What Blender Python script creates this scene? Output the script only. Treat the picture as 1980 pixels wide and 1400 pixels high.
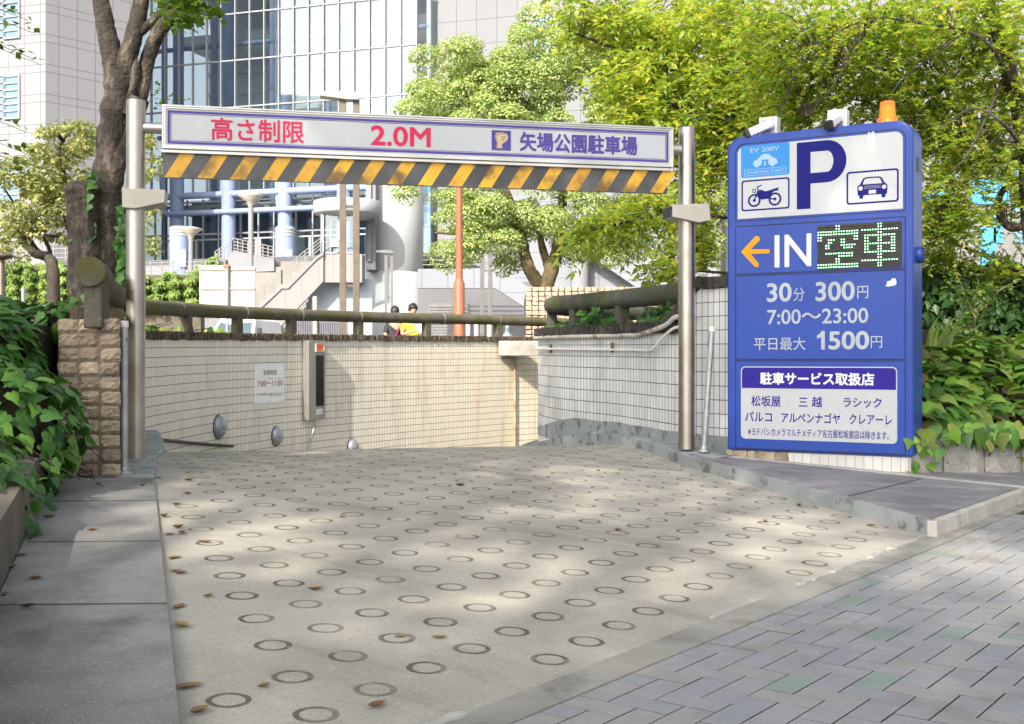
import bpy, bmesh, math, random
import numpy as np
from mathutils import Vector, Matrix
from math import radians as R, sin, cos, pi, sqrt, atan2
for o in list(bpy.data.objects): bpy.data.objects.remove(o)
sc = bpy.context.scene
COL = sc.collection
random.seed(7); rng = np.random.default_rng(7)
# ---------------------------------------------------------------- camera, sky, sun, exposure
cd = bpy.data.cameras.new('camera'); cam = bpy.data.objects.new('camera', cd); COL.objects.link(cam)
cam.location = (0, 0, 1.0); cam.rotation_euler = (R(90), 0, 0)
cd.sensor_width = 36; cd.lens = 40.0; cd.shift_y = -5/1980; cd.clip_start = .05; cd.clip_end = 3000
sc.camera = cam
SUN = Vector((-.30, -.76, .575)).normalized()          # direction to the sun
elev = math.asin(SUN.z); azim = atan2(SUN.x, SUN.y)
w = bpy.data.worlds.new('World'); sc.world = w; w.use_nodes = True
sky = w.node_tree.nodes.new('ShaderNodeTexSky'); sky.sky_type = 'NISHITA'; sky.sun_disc = False
sky.sun_elevation = elev; sky.sun_rotation = azim; sky.air_density = 1.0; sky.dust_density = 4.0; sky.ozone_density = 1.0
hs = w.node_tree.nodes.new('ShaderNodeHueSaturation'); hs.inputs['Saturation'].default_value = .36; w.node_tree.links.new(sky.outputs[0], hs.inputs['Color'])   # hazy, paler sky
bg = w.node_tree.nodes['Background']; w.node_tree.links.new(hs.outputs[0], bg.inputs[0]); bg.inputs[1].default_value = .132
sl = bpy.data.lights.new('sun', 'SUN'); sl.energy = 3.2; sl.angle = R(.55); sl.color = (1, .91, .79)
so = bpy.data.objects.new('sun', sl); COL.objects.link(so); so.rotation_euler = SUN.to_track_quat('Z', 'Y').to_euler()
sc.view_settings.view_transform = 'Standard'; sc.view_settings.look = 'None'; sc.view_settings.gamma = 1
sc.view_settings.exposure = 1.2
sc.cycles.max_bounces = 10; sc.cycles.diffuse_bounces = 6; sc.cycles.transparent_max_bounces = 12; sc.cycles.use_denoising = True
sc.cycles.sample_clamp_indirect = 6
# ---------------------------------------------------------------- helpers
F, CX, CY = 2200., 990., 695.
def P(px, py, d): return Vector(((px-CX)*d/F, d, 1-(py-CY)*d/F))   # a point of the place at distance d
class Fr:                                                           # a vertical plane: x right, y away, z up
    def __init__(s, o, a):
        s.o = Vector(o); s.a = a; s.x = Vector((cos(a), sin(a), 0)); s.y = Vector((-sin(a), cos(a), 0))
        s.m = Matrix.Translation(s.o) @ Matrix.Rotation(a, 4, 'Z')
    def on(s, px, py, off=0):
        r = Vector(((px-CX)/F, 1, -(py-CY)/F)); c = Vector((0, 0, 1))
        t = ((s.o+s.y*off-c).dot(s.y))/r.dot(s.y); p = c+r*t-s.o
        return p.dot(s.x), p.z
    def w(s, x, y, z): return s.o+s.x*x+s.y*y+Vector((0, 0, z))
RM = {}
class MB:
    def __init__(s): s.v = []; s.f = []; s.m = []; s.sm = []; s.uv = {}
    def add(s, vs, fs, mi=0, sm=False):
        b = len(s.v); s.v += [tuple(v) for v in vs]
        for f in fs: s.f.append([b+i for i in f]); s.m.append(mi); s.sm.append(sm)
        return b
    def box(s, c0, c1, mi=0, M=None, j=0):
        x0, y0, z0 = c0; x1, y1, z1 = c1
        vs = [Vector((x, y, z)) for z in (z0, z1) for y in (y0, y1) for x in (x0, x1)]
        if j: vs = [v+Vector((random.uniform(-j, j), random.uniform(-j, j), random.uniform(-j, j))) for v in vs]
        if M: vs = [M @ v for v in vs]
        s.add(vs, [(0, 2, 3, 1), (4, 5, 7, 6), (0, 1, 5, 4), (2, 6, 7, 3), (0, 4, 6, 2), (1, 3, 7, 5)], mi)
    def bar(s, a, b, w, h=None, mi=0, up=(0, 0, 1)):
        a = Vector(a); b = Vector(b); h = h or w; d = (b-a).normalized(); u = Vector(up)
        if abs(d.dot(u)) > .98: u = Vector((1, 0, 0))
        x = d.cross(u).normalized(); y = x.cross(d)
        vs = [p+x*(i*w/2)+y*(k*h/2) for p in (a, b) for k in (-1, 1) for i in (-1, 1)]
        s.add(vs, [(0, 2, 3, 1), (4, 5, 7, 6), (0, 1, 5, 4), (2, 6, 7, 3), (0, 4, 6, 2), (1, 3, 7, 5)], mi)
    def tube(s, pts, rad, n=12, mi=0, caps=True, wob=0, sm=True):
        pts = [Vector(p) for p in pts]; N = len(pts)
        if not hasattr(rad, '__len__'): rad = [rad]*N
        rings = []; px = None
        for i, p in enumerate(pts):
            d = (pts[min(i+1, N-1)]-pts[max(i-1, 0)]).normalized()
            if px is None:
                u = Vector((0, 0, 1)) if abs(d.z) < .9 else Vector((1, 0, 0)); px = d.cross(u).normalized()
            px = (px-d*px.dot(d)).normalized(); py = d.cross(px)
            rings.append([p+(px*cos(2*pi*k/n)+py*sin(2*pi*k/n))*rad[i]*(1+random.uniform(-wob, wob)) for k in range(n)])
        fs = [(i*n+k, i*n+(k+1) % n, (i+1)*n+(k+1) % n, (i+1)*n+k) for i in range(N-1) for k in range(n)]
        s.add([v for r in rings for v in r], fs, mi, sm)
        if caps: s.add(rings[0], [tuple(range(n-1, -1, -1))], mi); s.add(rings[-1], [tuple(range(n))], mi)
    def lathe(s, c, prof, n=24, mi=0, sm=True, M=None):
        c = Vector(c); vs = []
        for r, z in prof: vs += [Vector((r*cos(2*pi*k/n), r*sin(2*pi*k/n), z)) for k in range(n)]
        vs = [c+((M @ v) if M else v) for v in vs]
        fs = [(i*n+k, i*n+(k+1) % n, (i+1)*n+(k+1) % n, (i+1)*n+k) for i in range(len(prof)-1) for k in range(n)]
        s.add(vs, fs, mi, sm)
        if prof[0][0] > 1e-4: s.add(vs[:n], [tuple(range(n-1, -1, -1))], mi)
        if prof[-1][0] > 1e-4: s.add(vs[-n:], [tuple(range(n))], mi)
    def prism(s, poly, y0, y1, mi=0, M=None):       # polygon in (x,z), thickness along y
        n = len(poly); vs = [Vector((x, y0, z)) for x, z in poly]+[Vector((x, y1, z)) for x, z in poly]
        if M: vs = [M @ v for v in vs]
        a = sum(poly[i][0]*poly[(i+1) % n][1]-poly[(i+1) % n][0]*poly[i][1] for i in range(n))
        fr = tuple(range(n)); bk = tuple(range(2*n-1, n-1, -1)); sd = [(i, i+n, (i+1) % n+n, (i+1) % n) for i in range(n)]
        if a < 0: fr = fr[::-1]; bk = bk[::-1]; sd = [q[::-1] for q in sd]
        s.add(vs, [fr, bk]+sd, mi)
    def slab(s, poly, z0, z1, mi=0):                  # polygon in (x,y), thickness along z; z values may be callables
        n = len(poly); g = lambda z, p: z(*p) if callable(z) else z
        vs = [Vector((x, y, g(z0, (x, y)))) for x, y in poly]+[Vector((x, y, g(z1, (x, y)))) for x, y in poly]
        a = sum(poly[i][0]*poly[(i+1) % n][1]-poly[(i+1) % n][0]*poly[i][1] for i in range(n))
        fs = [tuple(range(n-1, -1, -1)), tuple(range(n, 2*n))]+[(i, (i+1) % n, (i+1) % n+n, i+n) for i in range(n)]
        if a < 0: fs = [q[::-1] for q in fs]
        s.add(vs, fs, mi)
    def ring(s, outer, inner, y0, y1, mi=0):          # frame between two polygons of the same length in (x,z)
        n = len(outer); vs = [Vector((x, y, z)) for y in (y0, y1) for pl in (outer, inner) for x, z in pl]; fs = []
        for i in range(n):
            k = (i+1) % n
            fs += [(i, k, n+k, n+i), (2*n+i, 3*n+i, 3*n+k, 2*n+k), (i, 2*n+i, 2*n+k, k), (n+i, n+k, 3*n+k, 3*n+i)]
        s.add(vs, fs, mi)
    def build(s, name, mats, parent=None, bevel=0, world=False, uv=None, loc=None):
        me = bpy.data.meshes.new(name); vs = s.v
        if world and parent is not None:
            I = RM[parent.name].inverted(); vs = [tuple(I @ Vector(v)) for v in vs]
        elif loc is not None: vs = [(x-loc[0], y-loc[1], z-loc[2]) for x, y, z in vs]
        me.from_pydata(vs, [], s.f)
        for m in (mats if isinstance(mats, (list, tuple)) else [mats]): me.materials.append(m)
        me.polygons.foreach_set('material_index', s.m); me.polygons.foreach_set('use_smooth', s.sm)
        if uv is not None:
            ul = me.uv_layers.new(name='UVMap'); li = np.empty(len(me.loops), dtype=np.int32); me.loops.foreach_get('vertex_index', li)
            ul.data.foreach_set('uv', np.asarray(uv, dtype=np.float32)[li].ravel())
        me.update()
        return link(name, me, parent, bevel, loc)
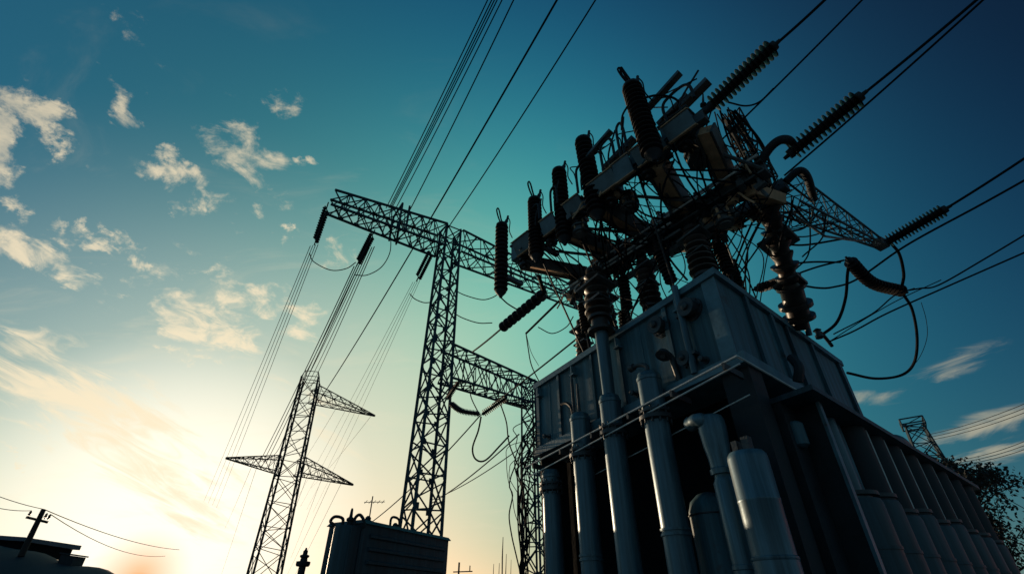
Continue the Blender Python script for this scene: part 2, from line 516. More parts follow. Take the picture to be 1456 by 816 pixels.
# ------------------------------------------------------------------ small transformer
def small_transformer():
    K = PY(517, 738, 12); z = K.z
    R = PZ(638, 764, z)
    dr = R - K; dr.z = 0; Ln = dr.length; dr.normalize(); dn = V((dr.y, -dr.x, 0))   # dn toward the camera/right
    dl = -dn
    if dl.x > 0: dl = -dl
    w = 1.05
    t = thing('small_transformer', 'squat dark ribbed transformer at the foot of the lattice mast', 'transformer', V((K.x + dr.x, K.y + dr.y, 0)))
    def q(a, b, zz): return V((K.x, K.y, 0)) + dr * a + dl * b + UP * zz
    mb = MB(); mb.hexa([q(0, 0, 0), q(Ln, 0, 0), q(Ln, w, 0), q(0, w, 0), q(0, 0, z - .08), q(Ln, 0, z - .08), q(Ln, w, z - .08), q(0, w, z - .08)])
    for i in range(9):
        zz = z - .34 - i * .26
        mb.hexa([q(.28, -.05, zz), q(Ln - .2, -.05, zz), q(Ln - .2, -.002, zz - .02), q(.28, -.002, zz - .02), q(.28, -.05, zz + .05), q(Ln - .2, -.05, zz + .05), q(Ln - .2, -.002, zz + .08), q(.28, -.002, zz + .08)])
    obj('tank', mb, 'small', t)
    mb = MB(); mb.hexa([q(-.05, -.06, z - .078), q(Ln + .05, -.06, z - .078), q(Ln + .05, w + .05, z - .078), q(-.05, w + .05, z - .078), q(0, 0, z), q(Ln, 0, z), q(Ln, w, z), q(0, w, z)])
    obj('lid', mb, 'small', t)
    for i in range(6):
        mb = MB(); b = .02 + i * .055
        mb.hexa([q(-.3, b, .4), q(-.02, b, .4), q(-.02, b + .02, .4), q(-.3, b + .02, .4), q(-.3, b, z - .2), q(-.02, b, z - .12), q(-.02, b + .02, z - .12), q(-.3, b + .02, z - .2)])
        obj('cooling_fin', mb, 'small', t)
    mb = MB(); c = PY(486, 800, 12); c0 = V((c.x - .02, c.y, 0)); r = .28; zt = up_to(c0, 748)
    mb.lathe(c0, c0 + UP, [(0, r), (zt - .05, r), (zt, r * .94)], 28)
    obj('cylinder_tank', mb, 'small', t)
    # pipe hoops on top
    for k, (dx, R0, lab) in enumerate(((-.12, .11, 0), (.16, .12, 0))):
        p = c0 + V((dx, 0, zt))
        mb = MB(); mb.tube(spline([p - UP * .02, p + V((-.02, 0, .16)), p + V((.08 if k else -.2, -.02, .24 if k else .2)), p + V((.2 if k else -.28, -.02, .12 if k else .1)), p + V((.23 if k else -.16, 0, -.04 if k else .02))], 6), .035, 8)
        obj('pipe_hoop', mb, 'dark', t)
    mb = MB(); p = c0 + V((.04, 0, zt)); mb.lathe(p, p + UP, [(0, .06), (.1, .06), (.12, .09), (.16, .09), (.2, .04), (.34, .03), (.38, .02)], 12); obj('valve', mb, 'dark', t)
    for a, zz in ((.45, .12), (1.45, .1)):
        p = q(a, .3, z); mb = MB(); mb.lathe(p, p + UP, [(0, .12), (.05, .12), (.06, .07), (zz, .07), (zz + .04, .03)], 14); obj('lid_fitting', mb, 'dark', t)
    p = q(1.15, .2, z); mb = MB(); mb.tube(spline([p - UP * .02, p + UP * .18, p + UP * .24 + dr * .1, p + UP * .2 + dr * .3, p + dr * .34 - UP * .02], 6), .03, 8); obj('lifting_hoop', mb, 'dark', t)
    # finial post left of it
    c = PY(431, 800, 12); b = V((c.x, c.y, 0)); zt = up_to(b, 778)
    t = thing('vent_post', 'lone dark post with stepped cap beside the squat transformer', 'post', b)
    mb = MB(); mb.lathe(b, b + UP, [(0, .12), (.05, .12), (.05, .085), (zt - .36, .075)], 14); obj('post_shaft', mb, 'dark', t)
    mb = MB(); mb.lathe(b + UP * (zt - .362), b + UP * zt, [(0, .13), (.03, .15), (.09, .15), (.1, .08), (.16, .07), (.18, .1), (.21, .1), (.23, .05), (.3, .05), (.31, .03), (.36, .015)], 14); obj('cap', mb, 'dark', t)
small_transformer()

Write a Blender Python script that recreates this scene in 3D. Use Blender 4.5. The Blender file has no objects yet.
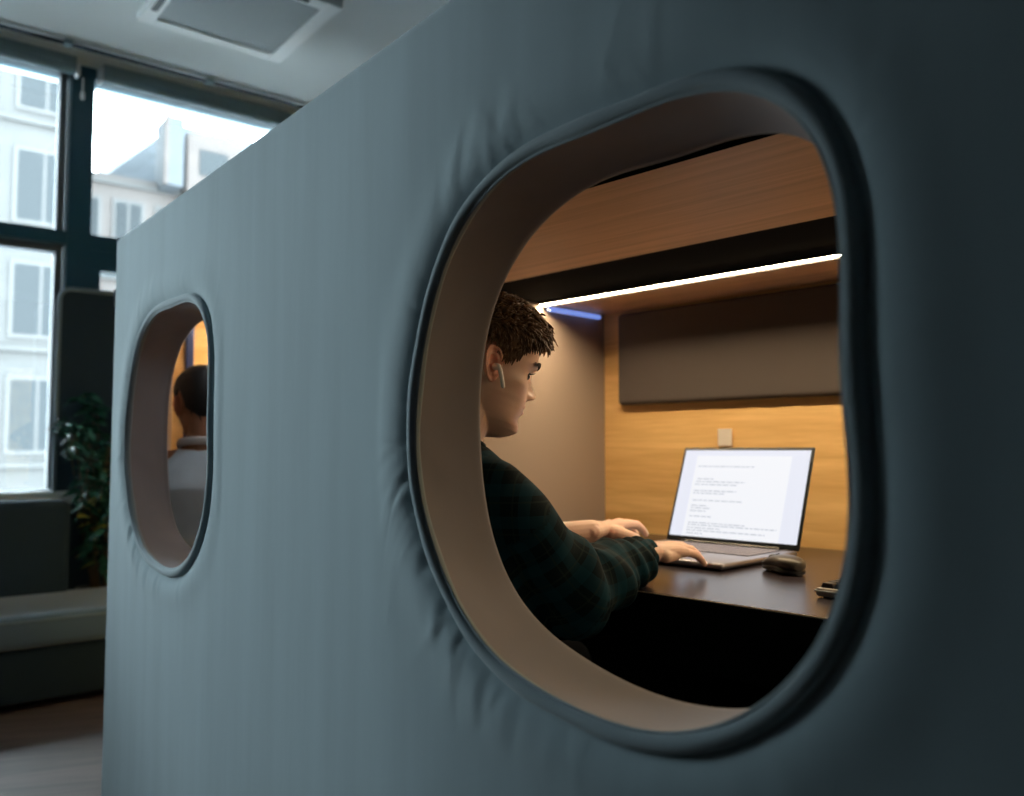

**Your goal:** Collect the complete line wherever the string "Blender" appears in the records.

**Exercise output:**
What Blender Python script creates this scene? Output the script only. Treat the picture as 1980 pixels wide and 1400 pixels high.
Continue the Blender Python script for this scene: part 2, from line 516. More parts follow. Take the picture to be 1456 by 816 pixels.
Write a Blender Python script that recreates this scene in 3D. Use Blender 4.5. The Blender file has no objects yet.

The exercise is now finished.